Тихий голос Адалис: «Валерий Яковлевич, я не начну». – «Но»… – «Бесполезно, я не начну. Пусть начинает Бэнар»… Брюсов к Бэнар, тихо: «Товарищ Бэнар?» И звонкий гамэновский голосочек: «Товарищ Брюсов, я не хочу первая». В зале смешки. Брюсов к третьей, к четвертой, ответ, с варьянтами, один: «Не начну». (Варьянты: «боюсь», «невыгодно», «не привыкла первой», «стихи забыла» и пр.). Положение – крайнее. Переговоры длятся. Зал уже грохочет.
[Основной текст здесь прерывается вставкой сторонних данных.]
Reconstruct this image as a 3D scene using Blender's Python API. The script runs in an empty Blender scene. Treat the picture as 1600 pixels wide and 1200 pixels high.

И я, дождавшись того, чего с первой секунды знала, что дождусь: одной миллиардной миллиметра поворота в мою сторону Брюсова, опережая просьбу, просто дружески: «В. Я., хотите начну?» Чудесная волчья улыбка (вторая – мне – за жизнь!) и, освобожденным лаем:

– Товарищи, первый выступит (подчеркнутая пауза) поэт Цветаева.

Стою, как всегда на эстраде, опустив близорукие глаза к высокоподнятой тетрадке, – спокойная – пережидаю (тотчас же наступающую) тишину. И явственнейшей из дикций, убедительнейшим из голосов:

Кто уцелел – умрет, кто мертв – воспрянет…

А вот потомки, вспомнив старину:

– Где были вы? – Вопрос, как громом грянет,

Ответ, как громом грянет: на Дону!

– Что делали? – Да принимали муки,

Потом устали и легли на сон…

И в словаре задумчивые внуки

За словом: долг напишут слово: Дон.

Секунда пережидания и – рукоплещут. Я, чуть останавливая рукой – дальше. За Доном – Москва («Кремлевские бока» и «Гришка-Вор»), за Москвой – Андрей Шенье («Андрей Шенье взошел на эшафот»), за Андреем Шенье – Ярославна, за Ярославной – Лебединый стан, так (о седьмом особо) семь стихов подряд. Нужно сказать, что после каждого стиха наставала недоуменная секунда тишины (то ли слышу?) и (очевидно, не то!) прорвалась – рукоплещут. Эти рукоплескания меня каждый раз, как Конек-Горбунок – царевича, выносили. Кроме того, подтверждали мое глубочайшее убеждение в том, что с первого раза, да еще с голосу, смысл стихов, вообще, не доходит, – скажу больше: что для большинства в стихах дело вовсе не в смысле, и – не слишком много скажу, – что на вечере поэтесс дело уже вовсе не в стихах. Здесь же, после предисловия Брюсова (пусть не слушали – слышали!) я могла разрешить себе решительно все, – le pavillon (Брюсов с его любовью и страстью) couvre la marchandise (меня, например, с моей Белой Гвардией). Делая такое явное безумие, я преследовала две, нет, три, четыре цели: 1) смесь женских стихов без любви и местоимения «я», 2) проверка бессмысленности стихов для публики, 3) перекличка с каким-нибудь одним, понявшим (хоть бы курсантом!), 4) и главная: исполнение здесь, в Москве 1921 г., долга чести. И вне целей, бесцельное, – пуще целей! – простое и крайнее чувство: – а ну?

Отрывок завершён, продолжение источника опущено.